Please repeat the records exactly from their first line, finishing at the line containing "PI = math.pi" and including it.
--- start Exercise input ---
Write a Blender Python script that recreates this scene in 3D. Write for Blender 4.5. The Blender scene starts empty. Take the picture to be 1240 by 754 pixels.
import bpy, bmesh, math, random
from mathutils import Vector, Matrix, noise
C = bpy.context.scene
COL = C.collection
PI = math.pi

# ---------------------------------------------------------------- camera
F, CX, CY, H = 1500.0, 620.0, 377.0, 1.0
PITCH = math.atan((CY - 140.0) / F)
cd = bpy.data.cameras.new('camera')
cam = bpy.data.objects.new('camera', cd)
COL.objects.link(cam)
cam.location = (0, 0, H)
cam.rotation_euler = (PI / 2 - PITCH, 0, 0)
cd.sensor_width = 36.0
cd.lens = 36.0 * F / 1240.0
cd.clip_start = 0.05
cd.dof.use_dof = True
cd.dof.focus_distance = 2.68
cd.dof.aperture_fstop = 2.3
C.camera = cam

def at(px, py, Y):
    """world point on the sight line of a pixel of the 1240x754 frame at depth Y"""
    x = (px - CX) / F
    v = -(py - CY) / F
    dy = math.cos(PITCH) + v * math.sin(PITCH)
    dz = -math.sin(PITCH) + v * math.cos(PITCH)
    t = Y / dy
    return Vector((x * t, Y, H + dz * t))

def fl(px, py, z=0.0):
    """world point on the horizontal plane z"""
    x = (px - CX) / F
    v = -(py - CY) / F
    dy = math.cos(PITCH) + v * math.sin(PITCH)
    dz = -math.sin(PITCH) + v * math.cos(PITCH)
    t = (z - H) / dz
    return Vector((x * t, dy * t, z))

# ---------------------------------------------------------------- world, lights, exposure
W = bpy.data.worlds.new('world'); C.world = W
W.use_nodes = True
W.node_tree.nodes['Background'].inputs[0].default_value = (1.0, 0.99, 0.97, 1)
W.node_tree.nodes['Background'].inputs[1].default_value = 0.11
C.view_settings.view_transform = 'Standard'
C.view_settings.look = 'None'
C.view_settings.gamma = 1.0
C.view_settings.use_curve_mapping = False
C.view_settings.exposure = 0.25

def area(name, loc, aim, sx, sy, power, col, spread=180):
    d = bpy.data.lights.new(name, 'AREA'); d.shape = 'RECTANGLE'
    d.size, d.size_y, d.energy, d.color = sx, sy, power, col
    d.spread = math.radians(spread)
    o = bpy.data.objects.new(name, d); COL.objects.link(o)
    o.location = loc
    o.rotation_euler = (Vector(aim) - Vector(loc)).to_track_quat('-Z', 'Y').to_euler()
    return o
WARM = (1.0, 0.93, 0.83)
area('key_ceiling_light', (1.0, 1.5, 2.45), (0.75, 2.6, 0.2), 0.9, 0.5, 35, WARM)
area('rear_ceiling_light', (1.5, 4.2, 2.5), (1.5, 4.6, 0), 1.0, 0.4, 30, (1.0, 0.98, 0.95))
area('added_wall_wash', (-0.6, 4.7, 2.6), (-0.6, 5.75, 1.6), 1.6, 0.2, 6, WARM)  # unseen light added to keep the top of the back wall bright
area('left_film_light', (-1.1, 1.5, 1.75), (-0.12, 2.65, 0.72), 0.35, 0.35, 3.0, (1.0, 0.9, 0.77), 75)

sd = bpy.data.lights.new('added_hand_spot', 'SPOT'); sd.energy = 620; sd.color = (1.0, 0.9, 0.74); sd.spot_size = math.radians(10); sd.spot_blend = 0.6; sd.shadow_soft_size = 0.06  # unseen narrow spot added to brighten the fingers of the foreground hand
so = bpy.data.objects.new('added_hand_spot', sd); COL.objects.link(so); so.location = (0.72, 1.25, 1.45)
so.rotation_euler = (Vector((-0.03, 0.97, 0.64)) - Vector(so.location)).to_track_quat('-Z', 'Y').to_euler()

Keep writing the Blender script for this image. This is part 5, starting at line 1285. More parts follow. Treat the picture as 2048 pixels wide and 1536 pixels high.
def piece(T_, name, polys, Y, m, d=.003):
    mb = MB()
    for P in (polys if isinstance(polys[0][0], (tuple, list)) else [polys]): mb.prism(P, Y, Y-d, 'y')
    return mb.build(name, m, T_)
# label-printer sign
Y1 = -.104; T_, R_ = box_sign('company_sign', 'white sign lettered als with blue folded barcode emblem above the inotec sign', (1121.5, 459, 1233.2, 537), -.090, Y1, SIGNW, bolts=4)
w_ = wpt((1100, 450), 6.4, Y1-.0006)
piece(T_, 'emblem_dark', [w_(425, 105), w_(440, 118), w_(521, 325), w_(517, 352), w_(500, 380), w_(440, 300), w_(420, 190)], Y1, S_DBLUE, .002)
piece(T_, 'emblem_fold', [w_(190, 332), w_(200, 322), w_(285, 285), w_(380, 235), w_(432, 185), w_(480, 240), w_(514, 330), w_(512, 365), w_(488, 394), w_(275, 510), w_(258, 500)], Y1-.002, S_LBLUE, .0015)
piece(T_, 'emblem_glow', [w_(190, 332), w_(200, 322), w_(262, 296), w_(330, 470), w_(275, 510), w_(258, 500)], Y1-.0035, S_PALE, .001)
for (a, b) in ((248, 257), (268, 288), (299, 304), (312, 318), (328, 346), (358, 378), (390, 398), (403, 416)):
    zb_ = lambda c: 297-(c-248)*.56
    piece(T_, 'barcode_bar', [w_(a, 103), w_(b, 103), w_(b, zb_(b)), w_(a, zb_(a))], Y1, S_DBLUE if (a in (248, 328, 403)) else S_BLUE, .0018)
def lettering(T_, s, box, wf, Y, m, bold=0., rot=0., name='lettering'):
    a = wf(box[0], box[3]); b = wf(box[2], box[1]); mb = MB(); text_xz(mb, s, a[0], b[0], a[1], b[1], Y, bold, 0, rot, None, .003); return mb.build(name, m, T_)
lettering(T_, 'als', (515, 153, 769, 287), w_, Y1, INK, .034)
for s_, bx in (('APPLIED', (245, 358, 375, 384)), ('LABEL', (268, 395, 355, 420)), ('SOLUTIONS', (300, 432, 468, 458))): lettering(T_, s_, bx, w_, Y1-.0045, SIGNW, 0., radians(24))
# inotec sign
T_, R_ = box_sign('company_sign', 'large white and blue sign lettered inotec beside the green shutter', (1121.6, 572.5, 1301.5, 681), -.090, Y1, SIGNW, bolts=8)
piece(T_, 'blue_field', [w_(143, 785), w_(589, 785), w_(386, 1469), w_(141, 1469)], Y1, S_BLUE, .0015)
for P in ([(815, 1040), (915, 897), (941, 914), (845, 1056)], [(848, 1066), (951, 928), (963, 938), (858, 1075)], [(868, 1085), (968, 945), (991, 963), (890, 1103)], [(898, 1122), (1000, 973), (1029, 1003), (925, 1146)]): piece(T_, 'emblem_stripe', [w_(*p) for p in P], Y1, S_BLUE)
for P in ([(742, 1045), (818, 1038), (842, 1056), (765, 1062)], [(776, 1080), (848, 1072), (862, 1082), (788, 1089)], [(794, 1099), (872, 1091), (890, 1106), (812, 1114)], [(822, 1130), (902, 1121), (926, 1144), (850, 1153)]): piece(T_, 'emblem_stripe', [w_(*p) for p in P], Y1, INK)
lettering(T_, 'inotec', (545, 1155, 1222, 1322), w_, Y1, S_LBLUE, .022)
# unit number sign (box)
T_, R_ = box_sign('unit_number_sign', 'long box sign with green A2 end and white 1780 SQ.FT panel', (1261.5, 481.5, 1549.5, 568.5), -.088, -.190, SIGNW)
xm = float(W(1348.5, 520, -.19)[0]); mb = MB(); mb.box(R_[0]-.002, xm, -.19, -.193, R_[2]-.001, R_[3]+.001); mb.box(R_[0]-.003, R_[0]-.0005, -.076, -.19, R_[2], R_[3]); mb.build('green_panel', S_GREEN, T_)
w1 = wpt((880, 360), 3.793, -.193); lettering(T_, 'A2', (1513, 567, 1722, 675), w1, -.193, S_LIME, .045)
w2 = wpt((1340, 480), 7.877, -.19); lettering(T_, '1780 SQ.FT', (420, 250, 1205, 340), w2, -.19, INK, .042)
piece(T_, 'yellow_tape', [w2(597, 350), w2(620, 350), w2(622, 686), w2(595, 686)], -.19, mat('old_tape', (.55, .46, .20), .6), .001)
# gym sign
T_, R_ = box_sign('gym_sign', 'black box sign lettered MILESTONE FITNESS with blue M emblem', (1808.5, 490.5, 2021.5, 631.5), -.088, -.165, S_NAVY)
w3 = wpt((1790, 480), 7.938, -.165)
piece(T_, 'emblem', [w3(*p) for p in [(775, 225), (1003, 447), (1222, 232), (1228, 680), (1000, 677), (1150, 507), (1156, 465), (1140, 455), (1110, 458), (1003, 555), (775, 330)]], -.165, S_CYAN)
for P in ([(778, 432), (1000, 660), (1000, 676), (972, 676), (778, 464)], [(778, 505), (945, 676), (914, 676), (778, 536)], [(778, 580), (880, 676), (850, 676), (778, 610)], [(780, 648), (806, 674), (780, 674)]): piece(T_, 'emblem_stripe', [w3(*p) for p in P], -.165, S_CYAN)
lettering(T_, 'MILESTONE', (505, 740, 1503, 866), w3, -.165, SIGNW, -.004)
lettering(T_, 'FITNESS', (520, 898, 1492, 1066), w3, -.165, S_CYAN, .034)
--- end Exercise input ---
Result of the task:
Write a Blender Python script that recreates this scene in 3D. Write for Blender 4.5. The Blender scene starts empty. Take the picture to be 1240 by 754 pixels.
import bpy, bmesh, math, random
from mathutils import Vector, Matrix, noise
C = bpy.context.scene
COL = C.collection
PI = math.pi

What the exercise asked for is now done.